Fourth, the confrontation with Iran. This perhaps poses the most proximate danger of a conflict. Trump and his principal advisers are now unanimous in their opposition to the Iran nuclear deal and Tehran’s expanding role and influence in the Middle East and beyond. Mattis reportedly nurses a grudge for the 1983 Beirut bombing that killed over 200 US marines. Israeli Prime Minister Benjamin Netanyahu is urging renunciation of the nuclear deal, elimination of Iran’s military presence in Syria and military strikes if Iran revives its nuclear programme. Saudi Arabia and its GCC allies are of similar mind.

Matters may come to a head soon. Trump has reportedly threatened to denounce the nuclear deal in May unless America’s European allies secure an indefinite extension of the 15-year restraints on Iran’s nuclear programme and a halt in the development of its long-range missiles. Iran has rejected these demands.

Fifth, the Afghan quagmire. Trump was reportedly convinced by his previous national security adviser, Gen H.R. McMaster, and the Pentagon to undertake another mini-surge to bludgeon the Afghan Taliban into accepting a political settlement. Expanded air strikes, special operations and Taliban retaliation have resulted in an increase in Afghan civilian and military casualties. Afghan President Ashraf Ghani has offered a “dignified dialogue” to the Taliban who, however, want to talk only to the Americans. Nor is it clear if the proffered political settlement would be designed to facilitate a US withdrawal or merely to ease its indefinite stay in Afghanistan.

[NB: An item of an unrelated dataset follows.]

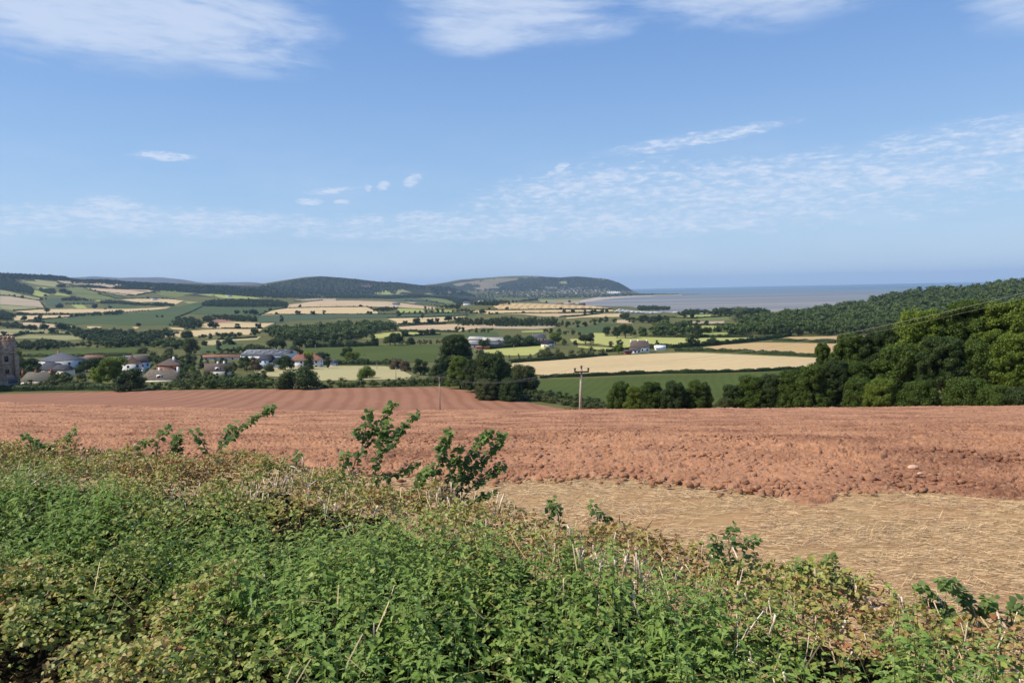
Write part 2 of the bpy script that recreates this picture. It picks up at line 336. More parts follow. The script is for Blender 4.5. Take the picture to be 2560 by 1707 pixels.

The war continues by default.

There is considerable concern that Trump’s domestic troubles — the alleged ‘electoral collusion with Russia’ and myriad sex scandals — and the appointment of uber-hawks, Mike Pompeo and John Bolton, may propel the US president into an external conflict.

Pompeo is an anti-Muslim, anti-Iran, tea party Republican. Bolton is an ultra-nationalist; but not an ideologue. (In our first meeting at the UN in 2005, Bolton demanded deletion of the reference to the Comprehensive Test Ban Treaty in a UN document under negotiation. I agreed, but asked just as adamantly for removal of the reference to the Nuclear Non Proliferation Treaty. He agreed. After that, we got along famously!)

Bolton is an experienced and a strong-willed bureaucrat and is likely to play a central role in policy formulation and execution. He is aware of the danger of destabilising Pakistan (“Iran on steroids”). He may not be as committed as the US generals to an unending and expensive war in Afghanistan. It may be timely for Pakistan’s diplomacy to explore a mutually acceptable solution in Afghanistan with the new Trump team.

The writer is a former Pakistan ambassador to the UN.